Physics-Constrained Learning for PDE Systems with Uncertainty Quantified Port-Hamiltonian Models

TL;DR

This paper introduces a physics-constrained learning approach that combines Gaussian processes with Port-Hamiltonian models to accurately predict the dynamics of flexible objects while quantifying uncertainty.

Contribution

It presents a novel method integrating physical principles into Gaussian process learning for flexible object dynamics, ensuring trustworthiness and uncertainty quantification.

Findings

Successfully models complex soft object dynamics.

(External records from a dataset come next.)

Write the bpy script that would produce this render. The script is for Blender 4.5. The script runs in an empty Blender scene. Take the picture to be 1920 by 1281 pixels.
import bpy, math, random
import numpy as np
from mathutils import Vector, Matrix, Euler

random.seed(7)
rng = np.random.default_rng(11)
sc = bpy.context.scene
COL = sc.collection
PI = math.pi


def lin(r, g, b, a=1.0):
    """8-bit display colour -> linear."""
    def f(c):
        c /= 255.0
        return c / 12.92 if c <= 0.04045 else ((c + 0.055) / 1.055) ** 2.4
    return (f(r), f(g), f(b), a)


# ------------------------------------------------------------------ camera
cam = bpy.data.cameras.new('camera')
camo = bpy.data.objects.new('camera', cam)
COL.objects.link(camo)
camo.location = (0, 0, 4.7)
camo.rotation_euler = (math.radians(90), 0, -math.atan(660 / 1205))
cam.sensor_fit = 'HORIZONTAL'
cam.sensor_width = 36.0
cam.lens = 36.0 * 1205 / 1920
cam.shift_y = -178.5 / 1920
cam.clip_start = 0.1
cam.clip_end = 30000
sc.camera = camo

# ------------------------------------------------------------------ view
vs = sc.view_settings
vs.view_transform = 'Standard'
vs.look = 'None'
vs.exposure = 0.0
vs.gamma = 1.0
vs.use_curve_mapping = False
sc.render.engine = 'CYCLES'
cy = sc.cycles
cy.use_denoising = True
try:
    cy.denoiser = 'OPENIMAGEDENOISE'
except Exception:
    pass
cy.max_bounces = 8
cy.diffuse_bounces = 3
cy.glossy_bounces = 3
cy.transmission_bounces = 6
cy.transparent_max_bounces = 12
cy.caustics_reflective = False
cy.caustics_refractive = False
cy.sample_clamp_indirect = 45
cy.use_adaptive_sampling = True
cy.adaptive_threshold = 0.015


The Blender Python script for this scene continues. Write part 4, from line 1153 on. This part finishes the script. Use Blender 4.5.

Provides reliable uncertainty estimates.

Preserves Port-Hamiltonian system structure.

Abstract

Modeling the dynamics of flexible objects has become an emerging topic in the community as these objects become more present in many applications, e.g., soft robotics. Due to the properties of flexible materials, the movements of soft objects are often highly nonlinear and, thus, complex to predict. Data-driven approaches seem promising for modeling those complex dynamics but often neglect basic physical principles, which consequently makes them untrustworthy and limits generalization. To address this problem, we propose a physics-constrained learning method that combines powerful learning tools and reliable physical models. Our method leverages the data collected from observations by sending them into a Gaussian process that is physically constrained by a distributed Port-Hamiltonian model. Based on the Bayesian nature of the Gaussian process, we not only learn the dynamics of the system, but also enable uncertainty quantification. Furthermore, the proposed approach preserves the compositional nature of Port-Hamiltonian systems.